One to Michael. One to Mark. And one to, Steve, I think, maybe. All of the Valentine’s cards said the same thing:

“I have a crush on you. Love, your secret admirer.”

So on the big day, when everyone opened their Valentine’s boxes and read their cards, I watched the objects of my affection with great anticipation, eager to see if they would glance around the room for a clue to the identity of the mysterious admirer. I’m pretty sure none did. But a girl in my class later came running up to me, anxious, excited, beaming with joy and the biggest smile I’d ever seen on her face. You see, Michelle wasn’t a particularly well-liked girl. She was “new” for one thing, not what 6th-graders traditionally regard as “pretty,” and maybe a bit awkward as a young girl developing a little earlier than the rest of us. I always tried to be nice to the kids that others didn’t exactly welcom. My mom taught me that, and I’m grateful.
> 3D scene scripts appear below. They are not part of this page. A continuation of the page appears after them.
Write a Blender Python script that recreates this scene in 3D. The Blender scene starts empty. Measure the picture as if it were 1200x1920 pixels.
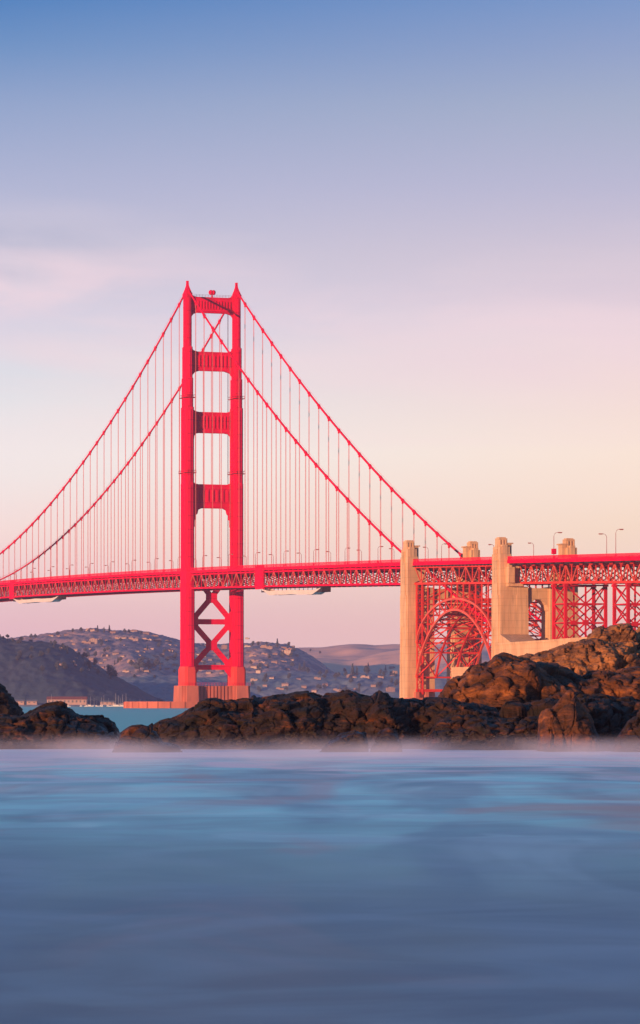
import bpy, math, random
import numpy as np
from mathutils import Vector, Matrix
random.seed(7)
rng = np.random.default_rng(7)
C = bpy.context.scene
COL = C.collection
R = math.radians

# ------------------------------------------------------------------ camera, sky, sun, exposure
F, HOR, CAMH = 6749.17, 1319.0, 2.5          # focal length and horizon row, in photo pixels (1200 wide)
cam = bpy.data.objects.new('camera', bpy.data.cameras.new('camera'))
COL.objects.link(cam)
C.camera = cam
cam.location = (0, 0, CAMH)
cam.rotation_euler = (R(90), 0, 0)
cd = cam.data
cd.sensor_fit = 'HORIZONTAL'
cd.sensor_width = 36.0
cd.lens = 36.0 * F / 1200.0
cd.shift_y = (HOR - 960.0) / 1200.0
cd.clip_start = 0.5
cd.clip_end = 40000
C.view_settings.view_transform = 'Standard'
C.view_settings.look = 'None'
C.view_settings.gamma = 1.0
C.view_settings.exposure = 0.30
C.render.engine = 'CYCLES'
C.cycles.use_denoising = True
C.cycles.max_bounces = 6
C.cycles.volume_bounces = 1
C.cycles.volume_max_steps = 256

TH = 0.328                                     # bridge axis against the view axis
CT, ST = math.cos(TH), math.sin(TH)
AZ, EL = R(60), R(5.5)                         # sun: 60 degrees west of the bridge's south, low
sx, sy = ST * math.cos(AZ) - CT * math.sin(AZ), -CT * math.cos(AZ) - ST * math.sin(AZ)
sun_dir = Vector((sx * math.cos(EL), sy * math.cos(EL), math.sin(EL)))
sl = bpy.data.lights.new('sun', 'SUN')
sl.energy = 5.0
sl.angle = R(0.6)
sl.color = (1.0, 0.53, 0.27)
sun = bpy.data.objects.new('sun', sl)
COL.objects.link(sun)
sun.location = (-300, -300, 300)
sun.rotation_euler = sun_dir.to_track_quat('Z', 'Y').to_euler()

def s2l(c):
    return tuple(((v / 255) / 12.92 if v / 255 <= 0.04045 else ((v / 255 + 0.055) / 1.055) ** 2.4) for v in c)

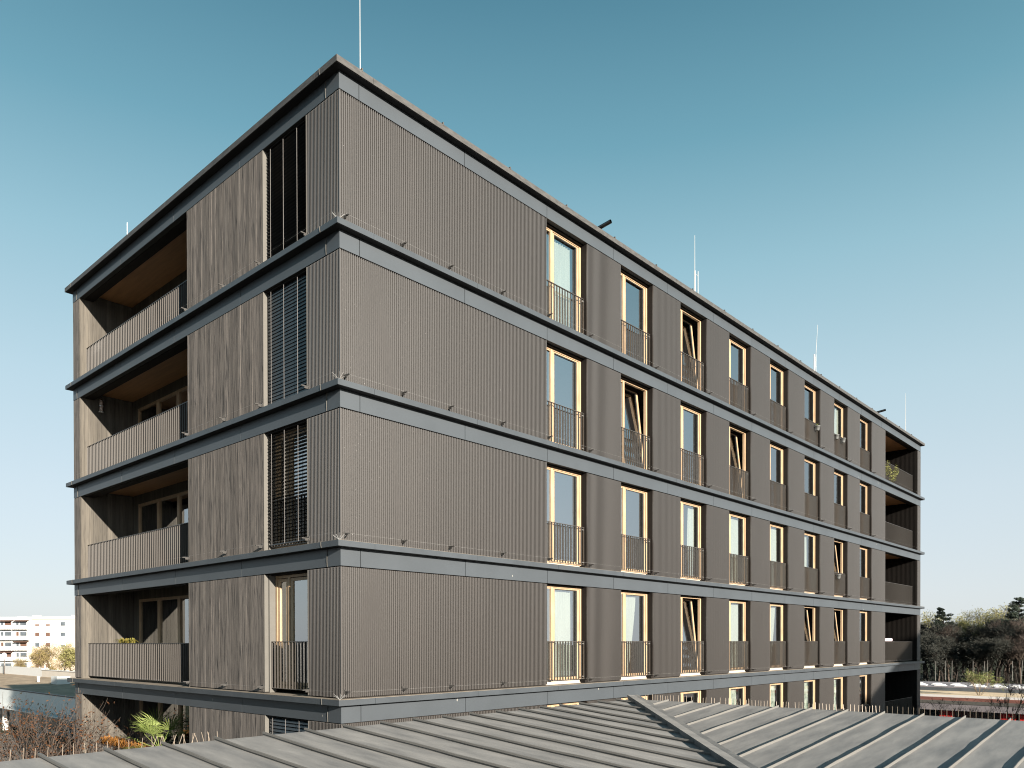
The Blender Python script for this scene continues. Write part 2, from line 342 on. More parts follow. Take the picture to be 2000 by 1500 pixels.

So Michelle knew she had a “friend” in me, and she was soooo eager to show me the most wonderful Valentine’s card she’d ever received. It read: “I have a crush on you. Love, your secret admirer.” And it was in my handwriting. I never knew whether I spelled Michael wrong on the envelope, or whether the person who put the cards in the boxes didn’t know the difference between Michael and Michelle. But in that moment, face to face with her beaming glory, I did not have the heart to break hers. So perhaps to this day, Michelle takes joy in knowing that someone in the sixth grade had a crush on her that Valentine’s Day. And I’m okay with that.